PARIS (AP) - Paris Saint-Germain could offer new recruit David Luiz something Chelsea couldn’t: the near certainty of being a league winner next season.
Because, more than ever, PSG is reducing France’s Ligue 1 to a no-contest. While the English Premier League and Spain’s La Liga were consistently nail-biting, decided only in the last round of matches, PSG made Ligue 1 feel over before Christmas. Its total of 89 points was a record. It topped the league from the 10th round to the last in winning its second consecutive title.
Already, next season is shaping up as the same again. As the biggest fish in the small pond of French domestic football, PSG is going to have to succeed in Europe to really prove itself.
Even limited by UEFA’s Financial Fair Play sanctions, PSG’s cash-rich Qatari owners can still comfortably outspend every Ligue 1 team with the exception, perhaps, of Monaco, bankrolled by Russian billionaire Dmitry Rybolovlev.
Luiz is set to become PSG’s fifth signing of €40 million or more. The versatile, attack-minded defender will only strengthen what already this season was again the league’s stingiest defense, conceding just 23 goals. Playing alongside Brazil teammate Thiago Silva, and because they’ll be coming off the World Cup together, Luiz should slot smoothly into PSG’s backline.
The question is not whether PSG’s domestic dominance can last, but rather if it can break Lyon’s record of seven straight league titles from 2002-2008.
For the third consecutive season, PSG again had the most prolific attack, scoring 84 goals- 26 of them from Zlatan Ibrahimovic, again the league’s top scorer.
“Ligue 1 is continuing to grow with Monaco, Lyon, Marseille. We’re raising the level,” Ibrahimovic said.
Really? That can be argued both ways. While PSG’s acquisition of global stars like Ibrahimovic has burnished the Ligue 1 brand, the ease with which he scores, the gulf in class between him and players from other clubs, reflects an unbalanced, top-heavy league with PSG out of reach for French opponents.
Coach Laurent Blanc’s team won only two of its six matches against top-four teams. That highlighted both the fragility of PSG under pressure and its opponents’ erratic performances during the season. Often unwilling to take risks away from home, conservatively playing for draws, PSG’s main rivals facilitated its route to the title.
PSG’s winning margin over runner-up Monaco was nine points, even more comfortable than its eight-point cushion over Marseille the previous season. In 2012-13, third-place Lyon finished 16 points behind PSG. This time, Lille was 18 points adrift in third.
Monaco must now rebuild having sacked coach Claudio Ranieri. While his replacement will need time to adapt, Blanc will be in his second season at PSG. That stability also increases its prospects for a hat-trick of league titles.

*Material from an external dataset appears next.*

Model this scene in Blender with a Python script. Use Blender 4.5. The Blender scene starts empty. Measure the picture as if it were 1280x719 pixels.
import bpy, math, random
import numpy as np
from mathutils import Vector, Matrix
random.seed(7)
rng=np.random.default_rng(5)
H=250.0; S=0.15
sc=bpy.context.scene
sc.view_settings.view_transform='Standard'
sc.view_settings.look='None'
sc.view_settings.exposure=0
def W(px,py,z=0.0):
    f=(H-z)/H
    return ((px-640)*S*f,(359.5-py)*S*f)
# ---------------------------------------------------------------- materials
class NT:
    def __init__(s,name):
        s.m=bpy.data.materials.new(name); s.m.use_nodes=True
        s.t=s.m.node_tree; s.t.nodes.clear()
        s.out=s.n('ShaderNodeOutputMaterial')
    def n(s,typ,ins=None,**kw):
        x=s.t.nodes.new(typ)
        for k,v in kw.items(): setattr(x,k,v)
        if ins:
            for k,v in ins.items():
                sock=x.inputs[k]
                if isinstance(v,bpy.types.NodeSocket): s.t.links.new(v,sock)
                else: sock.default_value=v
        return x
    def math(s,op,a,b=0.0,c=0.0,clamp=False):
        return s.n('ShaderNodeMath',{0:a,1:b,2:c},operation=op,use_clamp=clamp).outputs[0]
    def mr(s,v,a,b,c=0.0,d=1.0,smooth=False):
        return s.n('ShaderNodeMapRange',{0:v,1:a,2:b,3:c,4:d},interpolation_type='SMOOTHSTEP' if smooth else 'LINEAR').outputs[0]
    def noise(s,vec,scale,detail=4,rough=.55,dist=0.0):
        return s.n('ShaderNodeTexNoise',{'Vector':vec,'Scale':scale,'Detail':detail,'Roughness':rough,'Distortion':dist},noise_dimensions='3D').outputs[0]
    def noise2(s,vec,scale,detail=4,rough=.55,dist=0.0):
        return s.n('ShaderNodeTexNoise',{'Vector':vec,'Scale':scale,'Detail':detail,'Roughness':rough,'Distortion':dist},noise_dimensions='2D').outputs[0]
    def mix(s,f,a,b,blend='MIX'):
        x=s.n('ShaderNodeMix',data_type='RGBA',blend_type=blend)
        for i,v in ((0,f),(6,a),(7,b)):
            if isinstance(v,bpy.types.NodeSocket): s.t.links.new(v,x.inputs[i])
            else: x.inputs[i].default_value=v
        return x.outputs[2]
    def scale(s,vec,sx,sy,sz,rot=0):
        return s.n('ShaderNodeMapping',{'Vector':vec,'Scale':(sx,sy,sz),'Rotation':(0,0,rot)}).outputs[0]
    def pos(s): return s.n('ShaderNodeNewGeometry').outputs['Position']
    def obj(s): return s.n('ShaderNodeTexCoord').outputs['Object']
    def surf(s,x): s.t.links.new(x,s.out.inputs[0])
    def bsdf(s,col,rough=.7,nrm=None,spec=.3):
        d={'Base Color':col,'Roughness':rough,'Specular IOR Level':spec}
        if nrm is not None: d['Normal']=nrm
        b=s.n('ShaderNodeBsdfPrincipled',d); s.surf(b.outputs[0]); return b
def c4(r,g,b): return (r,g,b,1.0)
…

Rybolovlev’s wealth and Monaco’s tax breaks attracted Colombia striker Radamel Falcao and countryman James Rodriguez, one of the best young wingers in Europe. But its squad remains light compared to PSG’s strength in depth built over three years of Qatari ownership.
Lyon, funding a new stadium, relies on talent from its youth academy and faces another difficult summer holding onto rising home-grown stars like forward Alexandre Lacazette and France midfielder Clement Grenier.
Weak competition isn’t necessarily good for PSG. The team’s sense of security lulled Blanc’s players into bad habits at times, especially toward the end of the season when they went off the boil.
That can be fatal against Europe’s top teams. Against Chelsea, PSG failed to protect a two-goal advantage in the return leg of their Champions League quarterfinal.
Next season, PSG’s stars must respond better when they’re pushed around in Europe or risk being written off as playground bullies in an uncompetitive domestic league.